## Exercise
Pick out each line containing the string "spec" and copy it.

## Information supplied
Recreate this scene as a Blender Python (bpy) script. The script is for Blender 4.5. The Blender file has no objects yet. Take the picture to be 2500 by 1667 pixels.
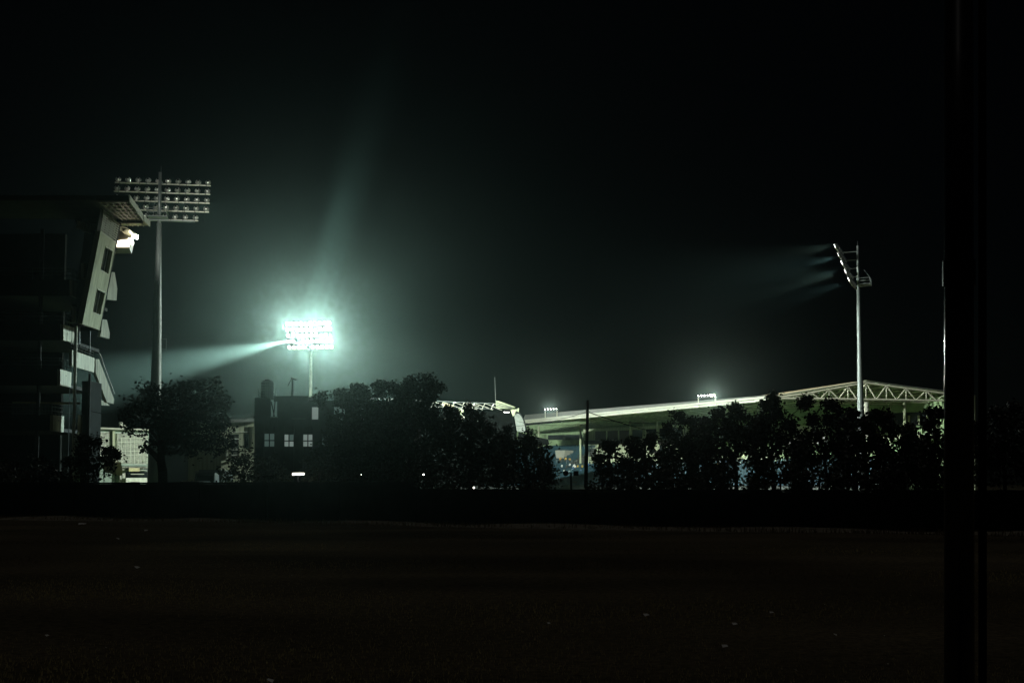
import bpy, bmesh, math, random
from mathutils import Vector, Matrix

random.seed(11)
sc = bpy.context.scene
col = sc.collection
R = math.radians

# ------------------------------------------------------------------ camera
FPX, HOR, PITCH, EYE = 2778.0, 1182.0, R(3.5), 1.7
PROW = HOR - FPX * math.tan(PITCH)
cam_d = bpy.data.cameras.new('camera')
cam = bpy.data.objects.new('camera', cam_d)
col.objects.link(cam)
cam.location = (0, 0, EYE)
cam.rotation_euler = (R(90) + PITCH, 0, 0)
cam_d.sensor_width = 36.0
cam_d.lens = 36.0 * FPX / 2500.0
cam_d.shift_y = (PROW - 833.5) / 2500.0
cam_d.clip_end = 5000
sc.camera = cam

# ------------------------------------------------------------------ night sky, moon, exposure
SUN_EL, SUN_ROT = 74.0, 20.0          # a high, very weak moon behind the stadium
world = bpy.data.worlds.new('World')
sc.world = world
world.use_nodes = True
wn = world.node_tree.nodes
wl = world.node_tree.links
bg = wn.get('Background') or wn.new('ShaderNodeBackground')
sky = wn.new('ShaderNodeTexSky')
sky.sky_type = 'NISHITA'
sky.sun_disc = False
sky.sun_elevation = R(SUN_EL)
sky.sun_rotation = R(SUN_ROT)
wl.new(sky.outputs[0], bg.inputs[0])
bg.inputs[1].default_value = 0.00012
sun_d = bpy.data.lights.new('moon', 'SUN')
sun_d.energy = 0.14
sun_d.angle = R(0.5)
sun_d.color = (1.0, 0.95, 0.90)
sun = bpy.data.objects.new('moon', sun_d)
col.objects.link(sun)
sd = Vector((math.sin(R(SUN_ROT)) * math.cos(R(SUN_EL)), math.cos(R(SUN_ROT)) * math.cos(R(SUN_EL)), math.sin(R(SUN_EL))))
sun.rotation_euler = sd.to_track_quat('Z', 'Y').to_euler()
sun.location = sd * 200

sc.view_settings.view_transform = 'Standard'
try:
    sc.view_settings.look = 'None'
except Exception:
    pass
sc.view_settings.exposure = 0.0
sc.view_settings.gamma = 1.0
sc.view_settings.use_curve_mapping = False
cy = sc.cycles
cy.max_bounces = 6
cy.diffuse_bounces = 3
cy.glossy_bounces = 2
cy.transmission_bounces = 2
cy.volume_bounces = 0
cy.transparent_max_bounces = 6
cy.sample_clamp_indirect = 4.0
cy.use_denoising = True
try:
    cy.denoiser = 'OPENIMAGEDENOISE'
except Exception:
    pass

# power of the floodlights, in watts (see the towers)
PW_C_HALO, PW_C_BEAM, PW_L, PW_R = 2.75e5, 2.6e7, 1.25e6, 5.0e5
LAMP_COL = (0.86, 1.0, 0.90)
HAZE_DENS = 0.00013

# ------------------------------------------------------------------ measuring helpers
def ray(px, py):
    cx = (px - 1250.0) / FPX
    c = (PROW - py) / FPX
    return Vector((cx, math.cos(PITCH) - c * math.sin(PITCH), math.sin(PITCH) + c * math.cos(PITCH)))

EYEV = Vector((0, 0, EYE))
def P(px, py, Y):
    d = ray(px, py)
    return EYEV + d * (Y / d.y)

def Pz(px, py, z):
    d = ray(px, py)
    return EYEV + d * ((z - EYE) / d.z)

def hit(px, py, p0, n):
    d = ray(px, py)
    return EYEV + d * ((p0 - EYEV).dot(n) / d.dot(n))

def ground(px, Y):
    return Vector(((px - 1250.0) / FPX * Y, Y, 0))

# ------------------------------------------------------------------ materials
def mat(name, c, rough=0.7, metal=0.0, var=0.15, scale=1.5, bump=0.0, bscale=20.0, streak=False, spec=0.5):
    m = bpy.data.materials.new(name)
    m.use_nodes = True
    nt = m.node_tree
    b = nt.nodes['Principled BSDF']
    b.inputs['Roughness'].default_value = rough
    b.inputs['Metallic'].default_value = metal
    b.inputs['Specular IOR Level'].default_value = spec
    if var > 0:
        tc = nt.nodes.new('ShaderNodeTexCoord')
        mp = nt.nodes.new('ShaderNodeMapping')
        nt.links.new(tc.outputs['Object'], mp.inputs[0])
        if streak:
            mp.inputs['Scale'].default_value = (3.0, 3.0, 0.25)
        nz = nt.nodes.new('ShaderNodeTexNoise')
        nz.inputs['Scale'].default_value = scale
        nz.inputs['Detail'].default_value = 6
        nz.inputs['Roughness'].default_value = 0.65
        nt.links.new(mp.outputs[0], nz.inputs['Vector'])
        rp = nt.nodes.new('ShaderNodeValToRGB')
        rp.color_ramp.elements[0].position = 0.3
        rp.color_ramp.elements[1].position = 0.7
        lo = [max(0, x * (1 - var)) for x in c]
        hi = [min(1, x * (1 + var)) for x in c]
        rp.color_ramp.elements[0].color = (*lo, 1)
        rp.color_ramp.elements[1].color = (*hi, 1)
        nt.links.new(nz.outputs['Fac'], rp.inputs[0])
        nt.links.new(rp.outputs[0], b.inputs['Base Color'])
        if bump > 0:
            n2 = nt.nodes.new('ShaderNodeTexNoise')
            n2.inputs['Scale'].default_value = bscale
            n2.inputs['Detail'].default_value = 4
            nt.links.new(tc.outputs['Object'], n2.inputs['Vector'])
            bp = nt.nodes.new('ShaderNodeBump')
            bp.inputs['Strength'].default_value = bump
            nt.links.new(n2.outputs['Fac'], bp.inputs['Height'])
            nt.links.new(bp.outputs[0], b.inputs['Normal'])
    else:
        b.inputs['Base Color'].default_value = (*c, 1)
    return m

def glow(name, c, s, sample=False):
    m = bpy.data.materials.new(name)
    m.use_nodes = True
    b = m.node_tree.nodes['Principled BSDF']
    b.inputs['Base Color'].default_value = (0.4, 0.4, 0.4, 1)
    b.inputs['Emission Color'].default_value = (*c, 1)
    b.inputs['Emission Strength'].default_value = s
    if not sample:
        m.cycles.emission_sampling = 'NONE'
    return m

M = {}
M['cream'] = mat('cream_render', (0.39, 0.41, 0.27), 0.85, var=0.32, scale=0.9, streak=True, bump=0.15)
M['panel'] = mat('board_marked_concrete', (0.58, 0.60, 0.48), 0.85, var=0.38, scale=1.6, streak=True, bump=0.2)
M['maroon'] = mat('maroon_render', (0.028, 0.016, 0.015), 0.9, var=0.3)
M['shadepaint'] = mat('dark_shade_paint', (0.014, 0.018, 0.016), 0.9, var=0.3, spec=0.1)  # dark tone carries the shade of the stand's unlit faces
M['concrete'] = mat('grey_concrete', (0.20, 0.21, 0.19), 0.9, var=0.3, scale=0.8, bump=0.2)
M['steel'] = mat('galvanised_steel', (0.15, 0.165, 0.16), 0.45, metal=0.3, var=0.15, scale=0.6)
M['truss'] = mat('white_truss_paint', (0.52, 0.48, 0.38), 0.5, var=0.1)
M['white'] = mat('white_sheet', (0.40, 0.385, 0.32), 0.5, var=0.12, scale=0.4)
M['greysheet'] = mat('grey_roof_sheet', (0.10, 0.10, 0.09), 0.6, var=0.15, scale=0.5)
M['soffit'] = mat('olive_soffit', (0.50, 0.53, 0.33), 0.8, var=0.3, scale=0.6)
M['brownsheet'] = mat('ochre_roof_underside', (0.55, 0.44, 0.26), 0.8, var=0.25, scale=0.5)
M['green'] = mat('green_render', (0.24, 0.32, 0.17), 0.85, var=0.25, scale=0.6)
M['glass'] = mat('dark_glass', (0.015, 0.018, 0.02), 0.12, var=0.0)
M['brownglass'] = mat('tinted_brown_glass', (0.05, 0.028, 0.022), 0.25, var=0.2)
M['seat'] = mat('blue_seat_plastic', (0.025, 0.065, 0.085), 0.5, var=0.25, scale=4)
M['alu'] = mat('spun_aluminium', (0.72, 0.71, 0.66), 0.28, metal=0.9, var=0.1)
M['black'] = mat('black_metal', (0.012, 0.012, 0.013), 0.7, var=0.2, spec=0.12)
M['mast'] = mat('black_gloss_enamel', (0.006, 0.006, 0.007), 0.15, var=0.0, spec=0.8)
M['bark'] = mat('dark_bark', (0.030, 0.025, 0.020), 0.95, var=0.4, scale=6, bump=0.5)
M['leafa'] = mat('dark_leaf', (0.020, 0.030, 0.015), 0.7, var=0.4, scale=3, spec=0.25)
M['leafb'] = mat('olive_leaf', (0.030, 0.036, 0.018), 0.65, var=0.4, scale=3, spec=0.3)
M['leafc'] = mat('blue_green_leaf', (0.018, 0.030, 0.024), 0.7, var=0.4, scale=3, spec=0.25)
M['wall'] = mat('weathered_wall', (0.030, 0.030, 0.028), 0.95, var=0.4, scale=1.2, bump=0.2, spec=0.1)
M['roofdark'] = mat('dark_roof_concrete', (0.05, 0.055, 0.05), 0.9, var=0.3)
M['block'] = mat('white_breeze_block', (0.62, 0.62, 0.52), 0.9, var=0.2, scale=2)
M['sage'] = mat('sage_green_render', (0.25, 0.30, 0.25), 0.9, var=0.2, scale=0.7)
M['yellow'] = mat('yellow_canvas', (0.55, 0.48, 0.26), 0.8, var=0.2)
M['stepcon'] = mat('dark_terrace_concrete', (0.07, 0.075, 0.07), 0.9, var=0.3)
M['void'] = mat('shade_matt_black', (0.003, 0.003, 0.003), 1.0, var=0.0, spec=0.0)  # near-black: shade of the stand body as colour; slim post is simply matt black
M['wood'] = mat('tarred_timber', (0.016, 0.014, 0.013), 0.9, var=0.4, scale=3)
M['pitch'] = mat('pitch_grass', (0.10, 0.17, 0.05), 0.95, var=0.2, scale=0.1)
M['lamp'] = glow('floodlight_glass', (1.0, 1.0, 0.96), 14.0)
M['lampwarm'] = glow('floodlight_glass_warm', (1.0, 0.90, 0.72), 12.0)
M['roomlight'] = glow('commentary_room_light', (1.0, 0.86, 0.64), 7.0, True)
M['tube'] = glow('tube_light', (1.0, 0.96, 0.86), 9.0, True)
M['hazewin'] = glow('haze_glow_pane', (0.50, 0.62, 0.57), 0.30)  # emission stands in for lit haze seen through the building's openings
M['hazewindim'] = glow('dim_haze_glow_pane', (0.30, 0.48, 0.43), 0.14)  # weaker copy of the same imitated haze glow
M['shirt_y'] = mat('yellow_shirt', (0.75, 0.45, 0.06), 0.8, var=0.15, scale=5)
M['shirt_w'] = mat('white_shirt', (0.75, 0.75, 0.72), 0.8, var=0.1, scale=5)
M['shirt_b'] = mat('blue_shirt', (0.06, 0.14, 0.28), 0.8, var=0.15, scale=5)
M['shirt_d'] = mat('dark_shirt', (0.04, 0.035, 0.03), 0.8, var=0.15, scale=5)
M['skin'] = mat('skin', (0.18, 0.10, 0.06), 0.6, var=0.1)
M['paper'] = mat('paper_litter', (0.42, 0.42, 0.40), 0.8, var=0.0)
M['carpaint'] = mat('grey_car_paint', (0.10, 0.12, 0.12), 0.3, metal=0.3, var=0.05)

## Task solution
def mat(name, c, rough=0.7, metal=0.0, var=0.15, scale=1.5, bump=0.0, bscale=20.0, streak=False, spec=0.5):
    b.inputs['Specular IOR Level'].default_value = spec
M['shadepaint'] = mat('dark_shade_paint', (0.014, 0.018, 0.016), 0.9, var=0.3, spec=0.1)  # dark tone carries the shade of the stand's unlit faces
M['black'] = mat('black_metal', (0.012, 0.012, 0.013), 0.7, var=0.2, spec=0.12)
M['mast'] = mat('black_gloss_enamel', (0.006, 0.006, 0.007), 0.15, var=0.0, spec=0.8)
M['leafa'] = mat('dark_leaf', (0.020, 0.030, 0.015), 0.7, var=0.4, scale=3, spec=0.25)
M['leafb'] = mat('olive_leaf', (0.030, 0.036, 0.018), 0.65, var=0.4, scale=3, spec=0.3)
M['leafc'] = mat('blue_green_leaf', (0.018, 0.030, 0.024), 0.7, var=0.4, scale=3, spec=0.25)
M['wall'] = mat('weathered_wall', (0.030, 0.030, 0.028), 0.95, var=0.4, scale=1.2, bump=0.2, spec=0.1)
M['void'] = mat('shade_matt_black', (0.003, 0.003, 0.003), 1.0, var=0.0, spec=0.0)  # near-black: shade of the stand body as colour; slim post is simply matt black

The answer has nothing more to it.